Italy coalition parties resolve migrant spat in late-night talks

FAN Editor
FILE PHOTO: Italian Deputy Prime Minister and right-wing League party leader Matteo Salvini attends a news conference at the Foreign Press Club in Rome
FILE PHOTO: Italian Deputy Prime Minister and right-wing League party leader Matteo Salvini attends a news conference at the Foreign Press Club in Rome, Italy December 10, 2018. REUTERS/Tony Gentile/File Photo

January 10, 2019

ROME (Reuters) – Italy’s coalition parties patched up a row over the planned arrival of boat migrants on Thursday, with hardline Interior Minister Matteo Salvini agreeing to let in a small group following late-night government talks.

Salvini, leader of the far-right, anti-migrant League, had threatened on Wednesday to block the transfer of would-be refugees who were part of a group of 49 migrants that disembarked in Malta after spending more than two weeks at sea.

Italian Prime Minister Giuseppe Conte and the anti-establishment 5-Star Movement had given their blessing to the arrival, and the public spat with Salvini was seen as another sign of growing discord within the 8-month-old government.
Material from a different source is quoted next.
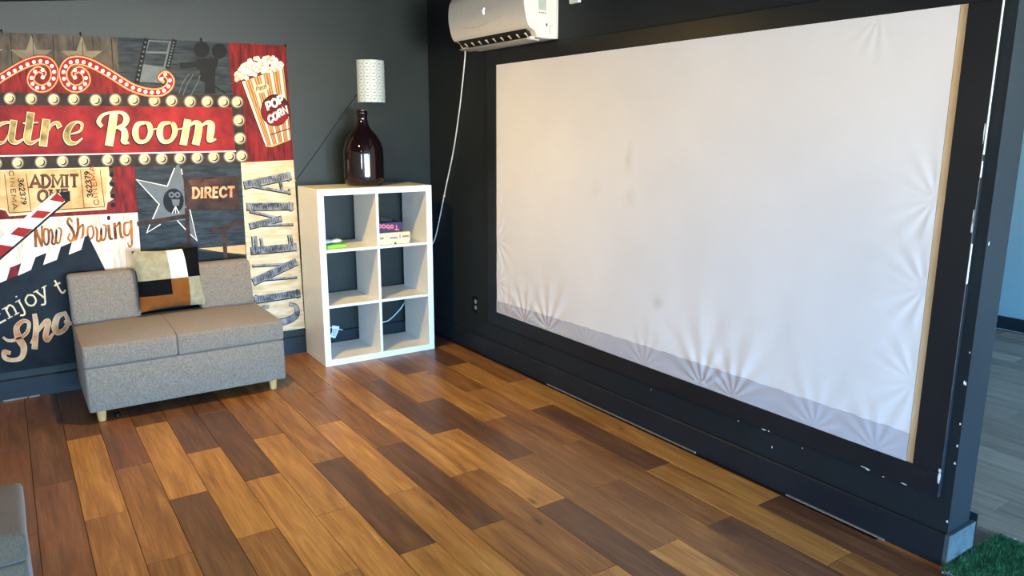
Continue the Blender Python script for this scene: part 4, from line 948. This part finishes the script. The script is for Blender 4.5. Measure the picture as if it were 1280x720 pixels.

But Conte and 5-Star leader Di Maio met Salvini in the dead of night and reached a deal that will see around a dozen migrants let in, while putting pressure on European Union partners to honor past immigration pacts.

Before the late-night agreement, Salvini had insisted that Italy would not take in a single one of the migrants who had been stranded at sea.

“I don’t want to bring down any government,” Salvini told Rtl radio on Thursday, following unsourced reports in Italy’s Corriere della Sera newspaper that some League politicians were plotting to oust 5-Star and put together a new coalition.

“Do you think I would create such a government,” Salvini said, when asked about the report. “If I commit to something, I want to see it through … there is a program that needs to be completed. We have only just started.”